▶ _STATED GOAL_: For the material that follows, return exactly the lines from the one with "The Blender Python" through the one with "dn = MB(); dn.box(-.9, .9, .12, .14, .1, 3.2);", both ends included.

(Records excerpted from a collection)
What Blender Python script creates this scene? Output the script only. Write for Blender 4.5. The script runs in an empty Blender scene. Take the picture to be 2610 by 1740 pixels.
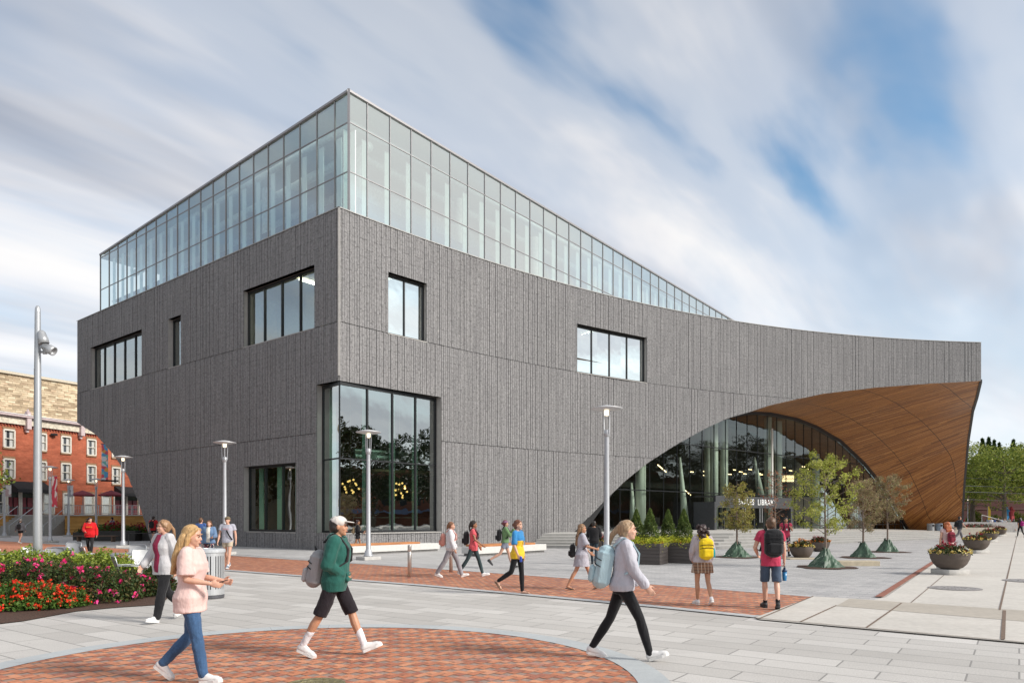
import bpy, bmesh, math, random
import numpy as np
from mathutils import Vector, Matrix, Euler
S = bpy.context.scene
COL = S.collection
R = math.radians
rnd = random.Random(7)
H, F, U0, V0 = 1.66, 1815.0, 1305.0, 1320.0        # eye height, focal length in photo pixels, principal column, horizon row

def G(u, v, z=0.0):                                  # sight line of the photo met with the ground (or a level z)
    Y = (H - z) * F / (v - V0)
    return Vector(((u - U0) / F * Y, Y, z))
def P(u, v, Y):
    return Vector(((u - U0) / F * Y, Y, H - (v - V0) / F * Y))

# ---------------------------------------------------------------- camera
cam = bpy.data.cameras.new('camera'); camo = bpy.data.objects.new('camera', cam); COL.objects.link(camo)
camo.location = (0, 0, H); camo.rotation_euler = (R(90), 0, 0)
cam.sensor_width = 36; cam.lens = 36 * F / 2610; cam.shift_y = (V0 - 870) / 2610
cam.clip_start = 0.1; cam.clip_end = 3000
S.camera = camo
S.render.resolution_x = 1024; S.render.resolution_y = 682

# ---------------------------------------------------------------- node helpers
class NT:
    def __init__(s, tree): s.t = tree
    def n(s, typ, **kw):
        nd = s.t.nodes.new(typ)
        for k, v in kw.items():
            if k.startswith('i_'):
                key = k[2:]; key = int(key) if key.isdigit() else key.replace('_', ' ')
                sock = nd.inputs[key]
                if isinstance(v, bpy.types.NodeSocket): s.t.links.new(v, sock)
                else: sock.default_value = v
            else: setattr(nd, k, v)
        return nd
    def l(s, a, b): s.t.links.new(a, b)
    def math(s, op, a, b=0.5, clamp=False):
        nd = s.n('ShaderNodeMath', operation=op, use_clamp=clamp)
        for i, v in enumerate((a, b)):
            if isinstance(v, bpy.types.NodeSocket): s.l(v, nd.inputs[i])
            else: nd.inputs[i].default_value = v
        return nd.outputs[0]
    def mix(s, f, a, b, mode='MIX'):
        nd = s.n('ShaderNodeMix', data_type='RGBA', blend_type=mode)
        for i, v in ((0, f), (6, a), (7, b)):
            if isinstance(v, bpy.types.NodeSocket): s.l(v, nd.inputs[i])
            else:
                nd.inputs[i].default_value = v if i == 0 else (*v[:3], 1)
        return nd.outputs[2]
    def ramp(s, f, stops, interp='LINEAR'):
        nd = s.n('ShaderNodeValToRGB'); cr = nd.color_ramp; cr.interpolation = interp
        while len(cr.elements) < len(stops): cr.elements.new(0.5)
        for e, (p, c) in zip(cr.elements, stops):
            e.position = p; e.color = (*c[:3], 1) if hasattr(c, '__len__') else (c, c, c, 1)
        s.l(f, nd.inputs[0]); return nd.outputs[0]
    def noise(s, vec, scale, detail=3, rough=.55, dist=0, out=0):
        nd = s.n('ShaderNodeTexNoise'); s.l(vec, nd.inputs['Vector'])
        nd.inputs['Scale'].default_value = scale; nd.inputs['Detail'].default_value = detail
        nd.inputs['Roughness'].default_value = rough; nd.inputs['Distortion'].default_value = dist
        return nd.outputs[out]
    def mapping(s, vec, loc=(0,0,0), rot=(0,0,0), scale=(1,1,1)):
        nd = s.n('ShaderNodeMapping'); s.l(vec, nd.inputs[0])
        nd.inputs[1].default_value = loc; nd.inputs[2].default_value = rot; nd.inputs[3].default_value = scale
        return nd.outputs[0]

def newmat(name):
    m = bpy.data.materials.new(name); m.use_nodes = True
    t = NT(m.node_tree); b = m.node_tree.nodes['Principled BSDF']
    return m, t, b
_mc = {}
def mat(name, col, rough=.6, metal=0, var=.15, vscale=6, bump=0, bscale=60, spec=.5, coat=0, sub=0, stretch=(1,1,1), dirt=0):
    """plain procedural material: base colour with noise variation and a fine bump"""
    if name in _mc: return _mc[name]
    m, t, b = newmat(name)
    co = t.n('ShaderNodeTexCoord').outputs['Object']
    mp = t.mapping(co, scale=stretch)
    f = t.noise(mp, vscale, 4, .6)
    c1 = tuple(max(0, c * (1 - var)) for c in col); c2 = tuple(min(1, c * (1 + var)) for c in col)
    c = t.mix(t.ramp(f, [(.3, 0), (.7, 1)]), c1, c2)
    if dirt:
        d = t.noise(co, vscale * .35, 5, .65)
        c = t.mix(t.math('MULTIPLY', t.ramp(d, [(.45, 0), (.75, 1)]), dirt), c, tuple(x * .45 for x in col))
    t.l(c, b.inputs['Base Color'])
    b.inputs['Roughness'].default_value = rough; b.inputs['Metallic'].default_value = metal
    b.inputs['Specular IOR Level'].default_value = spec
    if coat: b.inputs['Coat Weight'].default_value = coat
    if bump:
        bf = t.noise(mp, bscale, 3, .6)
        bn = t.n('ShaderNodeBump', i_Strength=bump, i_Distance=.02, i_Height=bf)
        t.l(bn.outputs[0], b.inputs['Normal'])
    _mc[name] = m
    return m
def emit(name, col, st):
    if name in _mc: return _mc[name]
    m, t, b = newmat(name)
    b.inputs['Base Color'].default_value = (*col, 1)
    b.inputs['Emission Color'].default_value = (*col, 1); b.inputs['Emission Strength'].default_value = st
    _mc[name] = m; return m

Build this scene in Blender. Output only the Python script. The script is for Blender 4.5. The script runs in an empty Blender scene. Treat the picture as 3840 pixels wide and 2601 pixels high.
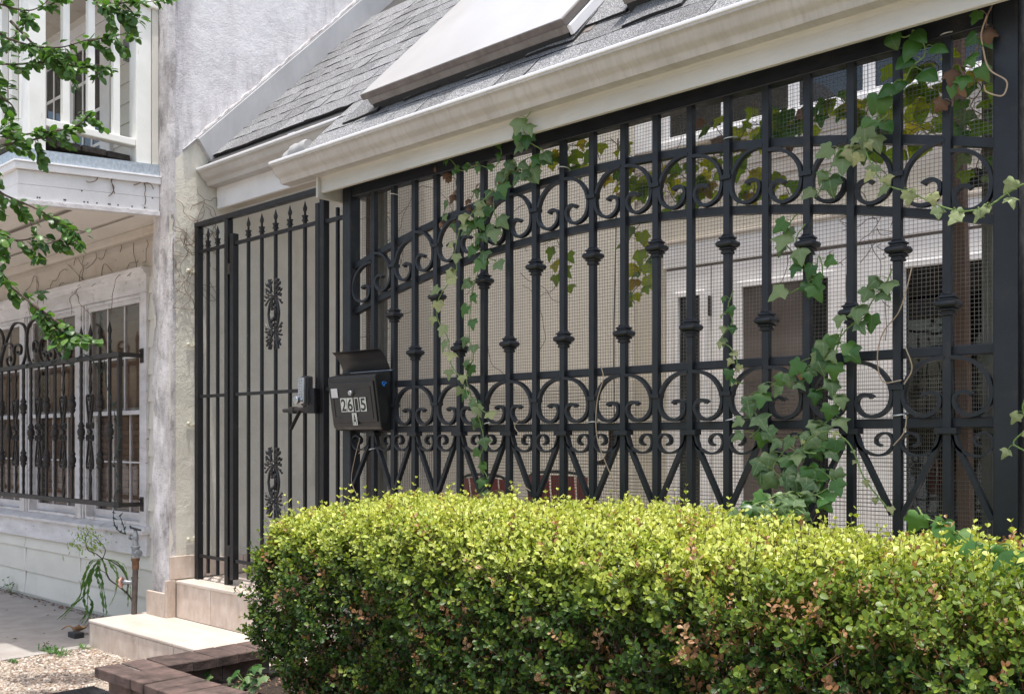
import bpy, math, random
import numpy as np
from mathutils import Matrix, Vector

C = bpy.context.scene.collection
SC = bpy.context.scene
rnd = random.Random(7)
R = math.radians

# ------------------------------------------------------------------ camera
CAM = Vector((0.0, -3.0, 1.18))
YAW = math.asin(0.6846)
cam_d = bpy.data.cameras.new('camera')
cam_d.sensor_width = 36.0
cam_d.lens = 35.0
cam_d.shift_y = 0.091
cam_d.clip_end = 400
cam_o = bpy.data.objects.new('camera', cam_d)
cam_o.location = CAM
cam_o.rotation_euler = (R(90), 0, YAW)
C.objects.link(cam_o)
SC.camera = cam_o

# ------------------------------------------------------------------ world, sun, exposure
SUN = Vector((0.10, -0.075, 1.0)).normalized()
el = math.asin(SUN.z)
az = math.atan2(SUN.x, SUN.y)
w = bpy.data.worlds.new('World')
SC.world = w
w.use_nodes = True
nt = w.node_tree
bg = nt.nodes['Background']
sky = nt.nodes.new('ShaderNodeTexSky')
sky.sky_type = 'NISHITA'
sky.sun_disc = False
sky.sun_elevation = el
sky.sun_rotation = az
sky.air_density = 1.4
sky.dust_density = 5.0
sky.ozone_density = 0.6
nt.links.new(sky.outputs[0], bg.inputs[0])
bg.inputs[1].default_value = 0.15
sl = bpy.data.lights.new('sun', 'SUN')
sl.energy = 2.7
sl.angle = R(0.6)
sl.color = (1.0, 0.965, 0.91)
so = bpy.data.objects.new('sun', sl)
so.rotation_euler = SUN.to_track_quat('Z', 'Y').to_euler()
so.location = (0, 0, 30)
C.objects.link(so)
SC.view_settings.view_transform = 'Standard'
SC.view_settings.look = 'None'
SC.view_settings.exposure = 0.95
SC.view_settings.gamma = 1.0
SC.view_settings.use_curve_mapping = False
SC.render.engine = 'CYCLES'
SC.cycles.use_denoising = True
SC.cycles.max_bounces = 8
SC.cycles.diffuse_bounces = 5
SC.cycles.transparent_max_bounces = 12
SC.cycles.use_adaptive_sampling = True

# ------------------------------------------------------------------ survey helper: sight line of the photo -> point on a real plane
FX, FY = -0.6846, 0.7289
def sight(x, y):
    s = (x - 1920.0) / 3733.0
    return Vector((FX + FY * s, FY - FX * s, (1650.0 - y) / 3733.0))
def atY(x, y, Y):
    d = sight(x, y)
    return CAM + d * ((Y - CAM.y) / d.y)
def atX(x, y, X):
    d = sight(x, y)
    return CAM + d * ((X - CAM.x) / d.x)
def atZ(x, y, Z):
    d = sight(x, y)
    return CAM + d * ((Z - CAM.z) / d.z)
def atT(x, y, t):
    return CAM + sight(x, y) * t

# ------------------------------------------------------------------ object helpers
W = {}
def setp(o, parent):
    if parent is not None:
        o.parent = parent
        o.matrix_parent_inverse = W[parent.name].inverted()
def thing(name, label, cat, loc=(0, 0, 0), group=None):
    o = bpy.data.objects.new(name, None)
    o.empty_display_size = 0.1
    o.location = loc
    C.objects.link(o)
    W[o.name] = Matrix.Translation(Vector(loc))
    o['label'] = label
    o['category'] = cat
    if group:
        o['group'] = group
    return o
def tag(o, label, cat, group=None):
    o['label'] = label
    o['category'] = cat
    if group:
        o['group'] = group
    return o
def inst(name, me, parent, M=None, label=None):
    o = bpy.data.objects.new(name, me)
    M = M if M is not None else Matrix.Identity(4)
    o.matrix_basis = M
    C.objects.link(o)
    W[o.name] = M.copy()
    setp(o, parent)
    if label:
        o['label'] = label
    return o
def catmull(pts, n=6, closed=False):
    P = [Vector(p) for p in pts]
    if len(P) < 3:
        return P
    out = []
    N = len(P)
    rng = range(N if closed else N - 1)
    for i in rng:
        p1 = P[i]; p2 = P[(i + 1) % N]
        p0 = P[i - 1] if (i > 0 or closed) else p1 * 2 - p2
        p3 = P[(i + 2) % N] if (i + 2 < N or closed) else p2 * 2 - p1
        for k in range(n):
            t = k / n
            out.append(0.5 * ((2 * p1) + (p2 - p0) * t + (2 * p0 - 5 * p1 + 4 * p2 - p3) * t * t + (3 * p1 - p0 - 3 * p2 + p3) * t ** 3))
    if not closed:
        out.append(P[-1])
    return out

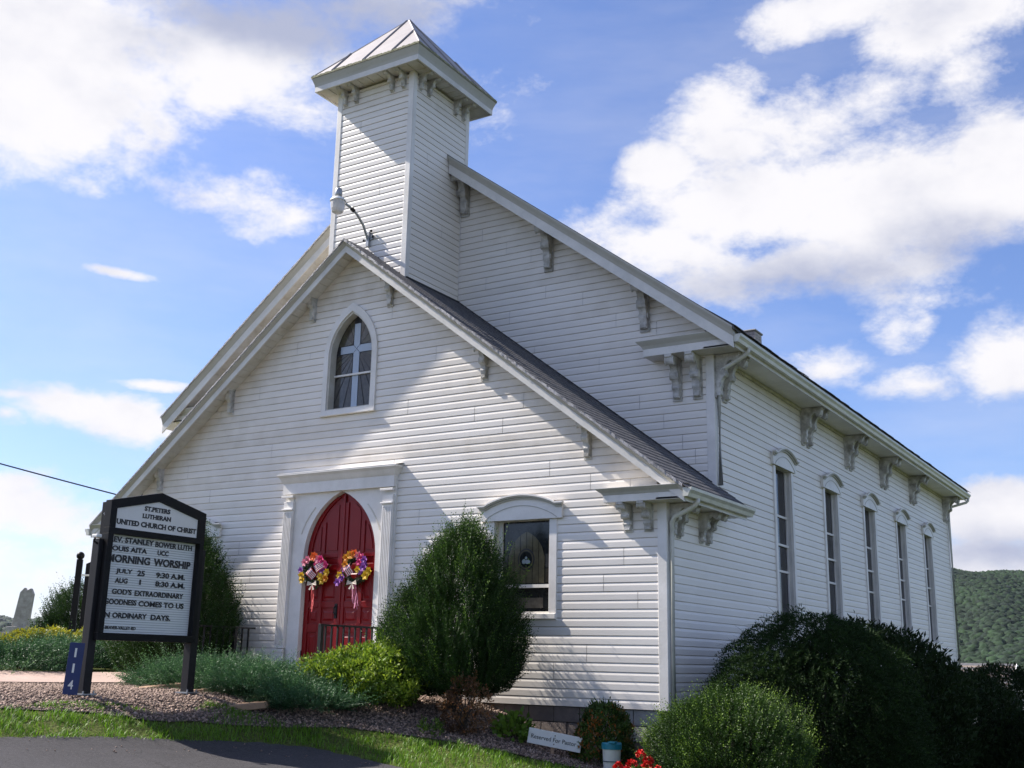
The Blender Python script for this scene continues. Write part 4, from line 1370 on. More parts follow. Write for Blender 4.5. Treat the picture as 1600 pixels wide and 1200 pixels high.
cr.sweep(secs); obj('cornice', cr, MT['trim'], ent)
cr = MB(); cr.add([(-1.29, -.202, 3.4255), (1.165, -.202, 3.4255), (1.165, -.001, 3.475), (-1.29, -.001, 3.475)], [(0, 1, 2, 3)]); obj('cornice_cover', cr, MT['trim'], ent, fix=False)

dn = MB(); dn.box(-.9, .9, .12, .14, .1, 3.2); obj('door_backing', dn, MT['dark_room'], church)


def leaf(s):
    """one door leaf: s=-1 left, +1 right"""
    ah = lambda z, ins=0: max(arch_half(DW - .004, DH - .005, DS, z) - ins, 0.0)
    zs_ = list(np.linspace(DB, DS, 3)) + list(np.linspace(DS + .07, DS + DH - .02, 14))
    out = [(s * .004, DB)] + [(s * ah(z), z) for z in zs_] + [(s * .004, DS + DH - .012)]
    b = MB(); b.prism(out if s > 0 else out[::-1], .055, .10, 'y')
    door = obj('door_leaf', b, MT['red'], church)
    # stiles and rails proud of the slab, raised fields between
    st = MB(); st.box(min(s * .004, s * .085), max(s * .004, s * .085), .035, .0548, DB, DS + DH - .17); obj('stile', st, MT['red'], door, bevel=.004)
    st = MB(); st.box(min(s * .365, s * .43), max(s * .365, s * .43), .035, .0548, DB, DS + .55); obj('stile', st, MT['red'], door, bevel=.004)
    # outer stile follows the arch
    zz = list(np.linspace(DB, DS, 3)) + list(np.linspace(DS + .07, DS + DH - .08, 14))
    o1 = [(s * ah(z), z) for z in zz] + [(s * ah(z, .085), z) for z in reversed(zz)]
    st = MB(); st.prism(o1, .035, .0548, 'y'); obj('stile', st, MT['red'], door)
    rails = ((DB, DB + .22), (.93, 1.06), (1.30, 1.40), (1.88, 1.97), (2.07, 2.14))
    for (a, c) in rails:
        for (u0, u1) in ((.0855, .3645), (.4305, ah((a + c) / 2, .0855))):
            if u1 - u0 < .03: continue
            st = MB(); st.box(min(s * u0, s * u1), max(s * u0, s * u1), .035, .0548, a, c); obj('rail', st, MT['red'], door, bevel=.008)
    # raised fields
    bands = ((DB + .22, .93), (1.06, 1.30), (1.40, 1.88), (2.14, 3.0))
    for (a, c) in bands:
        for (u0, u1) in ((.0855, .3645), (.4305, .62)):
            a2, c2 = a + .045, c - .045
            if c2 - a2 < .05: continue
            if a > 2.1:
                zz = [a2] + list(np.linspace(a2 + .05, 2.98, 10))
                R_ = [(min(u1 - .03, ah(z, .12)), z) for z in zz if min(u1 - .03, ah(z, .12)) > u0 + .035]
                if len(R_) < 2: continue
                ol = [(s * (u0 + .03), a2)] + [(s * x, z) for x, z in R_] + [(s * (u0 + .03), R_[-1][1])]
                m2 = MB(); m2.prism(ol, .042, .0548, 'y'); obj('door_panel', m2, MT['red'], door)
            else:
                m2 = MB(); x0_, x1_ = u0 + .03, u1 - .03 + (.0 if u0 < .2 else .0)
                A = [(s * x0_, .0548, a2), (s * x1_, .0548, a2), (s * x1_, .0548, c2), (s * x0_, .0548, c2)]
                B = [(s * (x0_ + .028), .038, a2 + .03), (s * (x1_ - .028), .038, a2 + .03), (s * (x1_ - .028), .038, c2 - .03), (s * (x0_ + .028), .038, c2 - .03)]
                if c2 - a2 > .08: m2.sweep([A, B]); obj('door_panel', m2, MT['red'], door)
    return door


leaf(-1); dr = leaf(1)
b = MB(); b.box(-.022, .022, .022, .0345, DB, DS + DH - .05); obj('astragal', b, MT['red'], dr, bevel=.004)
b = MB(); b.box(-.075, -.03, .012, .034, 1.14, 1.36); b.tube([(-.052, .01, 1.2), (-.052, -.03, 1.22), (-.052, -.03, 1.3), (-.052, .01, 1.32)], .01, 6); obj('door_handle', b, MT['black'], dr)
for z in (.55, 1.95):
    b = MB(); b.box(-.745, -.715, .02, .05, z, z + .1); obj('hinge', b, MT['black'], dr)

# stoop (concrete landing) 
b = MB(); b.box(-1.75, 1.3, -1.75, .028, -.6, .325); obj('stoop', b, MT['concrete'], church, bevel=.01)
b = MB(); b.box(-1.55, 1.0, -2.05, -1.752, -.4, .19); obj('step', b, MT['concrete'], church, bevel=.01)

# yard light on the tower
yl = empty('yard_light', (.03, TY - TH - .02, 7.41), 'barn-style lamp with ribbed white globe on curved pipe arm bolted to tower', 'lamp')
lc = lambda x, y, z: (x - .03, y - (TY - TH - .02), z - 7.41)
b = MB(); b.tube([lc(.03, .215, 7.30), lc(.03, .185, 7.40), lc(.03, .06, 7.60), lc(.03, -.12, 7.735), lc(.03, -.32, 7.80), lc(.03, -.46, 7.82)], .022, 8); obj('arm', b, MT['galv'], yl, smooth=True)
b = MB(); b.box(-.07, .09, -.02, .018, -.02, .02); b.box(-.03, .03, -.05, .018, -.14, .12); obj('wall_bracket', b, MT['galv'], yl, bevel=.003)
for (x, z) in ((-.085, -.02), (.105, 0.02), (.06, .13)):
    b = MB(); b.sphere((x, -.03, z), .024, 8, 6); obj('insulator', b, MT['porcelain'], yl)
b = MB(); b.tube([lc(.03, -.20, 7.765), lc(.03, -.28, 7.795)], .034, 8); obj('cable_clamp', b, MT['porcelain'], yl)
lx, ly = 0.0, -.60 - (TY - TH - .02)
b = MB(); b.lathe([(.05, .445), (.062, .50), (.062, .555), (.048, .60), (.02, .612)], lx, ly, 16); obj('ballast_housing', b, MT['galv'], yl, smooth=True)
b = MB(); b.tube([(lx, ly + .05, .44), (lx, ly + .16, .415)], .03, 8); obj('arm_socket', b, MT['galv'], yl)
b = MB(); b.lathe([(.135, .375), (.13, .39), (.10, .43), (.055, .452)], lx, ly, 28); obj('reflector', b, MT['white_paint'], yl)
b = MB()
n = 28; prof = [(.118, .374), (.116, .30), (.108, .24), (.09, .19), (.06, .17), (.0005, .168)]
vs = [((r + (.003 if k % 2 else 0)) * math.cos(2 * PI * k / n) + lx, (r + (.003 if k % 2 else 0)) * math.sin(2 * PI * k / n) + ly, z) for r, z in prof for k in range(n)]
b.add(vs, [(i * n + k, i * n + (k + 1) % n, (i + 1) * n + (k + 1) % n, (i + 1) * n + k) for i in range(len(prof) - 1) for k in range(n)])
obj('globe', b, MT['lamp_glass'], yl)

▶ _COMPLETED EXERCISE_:
The Blender Python script for this scene continues. Write part 4, from line 1370 on. More parts follow. Write for Blender 4.5. Treat the picture as 1600 pixels wide and 1200 pixels high.
cr.sweep(secs); obj('cornice', cr, MT['trim'], ent)
cr = MB(); cr.add([(-1.29, -.202, 3.4255), (1.165, -.202, 3.4255), (1.165, -.001, 3.475), (-1.29, -.001, 3.475)], [(0, 1, 2, 3)]); obj('cornice_cover', cr, MT['trim'], ent, fix=False)

dn = MB(); dn.box(-.9, .9, .12, .14, .1, 3.2); obj('door_backing', dn, MT['dark_room'], church)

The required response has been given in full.